Despite the long list of actions yet to be taken, three experts who spoke with Federal News Radio gave the administration high marks, at least for effort.
“The Obama administration has really taken a revolutionary approach to the way that transparency should be something that happens on the Internet,” said John Wonderlich, policy director at the Sunlight Foundation. “By sharing primary-source data in its raw form through sites like data.gov, [the administration’s] approach is really changing the way we think about making government transparent.”
Next month, the United States will present its national action plan at the launch of the Open Government Partnership at the United Nations in New York.
President Barack Obama launched the partnership last year as a way to promote transparency internationally. Since then, seven more countries have joined, including Brazil, Mexico, the Philippines, Indonesia, Norway, the United Kingdom and South Africa.
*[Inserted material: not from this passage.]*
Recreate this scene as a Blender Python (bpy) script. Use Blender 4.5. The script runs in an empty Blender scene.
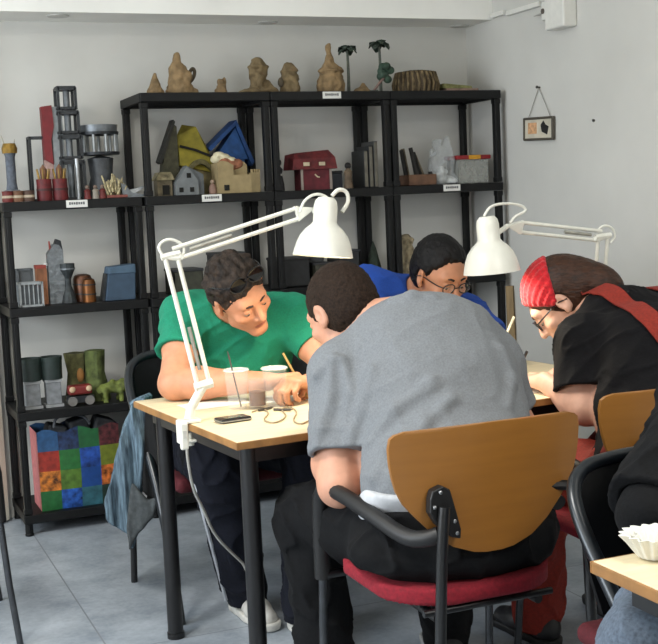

Gavin Baker, a federal information policy analyst with OMB Watch, said the United States’ open-gov efforts rank in somewhere in the middle of the pack .
“In some areas of open government, the United States really is a leader. In the area of fiscal transparency, the United States is very strong,” he said. “On the Freedom of Information Act, other countries have passed us and left us in the dust.”
Patrice McDermott, director of OpenTheGovernment.org, said the administration’s heart is in the right place.
“The White House policies have been good. The White House rhetoric has been good. But it takes real follow-through and ongoing attention and holding agencies’ feet to the fire,” she said. In her opinion, execution of the initiatives is the major issue. For example, she said, Data.gov is supposed to give unprecedented access to facts and figures that agencies collect, about everything from crime to car seats. But agencies seem to post information at random.
“Actually, a colleague of mine says agencies have just vomited data without paying a whole lot of attention to the quality of it,” she said, noting that a librarian would be helpful.
Data.gov is one of three transparency initiatives the White House wants feedback about. The other two are Regulations.gov and the federal Web policy.
Baker said he gives Regulations.gov a “C minus” and the federal Web policy a “D.” The first, he said, “does the bare minimum of what it has to do. Regulations.gov is a way to get information about rulemaking process inside agencies. Essentially, it’s just taken a paper-based process and put that all online.”
Baker called the federal Web policy “way outdated,” expensive and, again, not user-friendly. But he credited the Obama administration for attempting to address those issues.
The White House said it will accept feedback through the blog all month and may even include some of the ideas in its action plan. But its goal is relatively modest. Chopra and Cass Sunstein, administrator of the Office of Information and Regulatory Affairs, wrote that “the United States will produce a plan that builds on existing initiatives and practices.”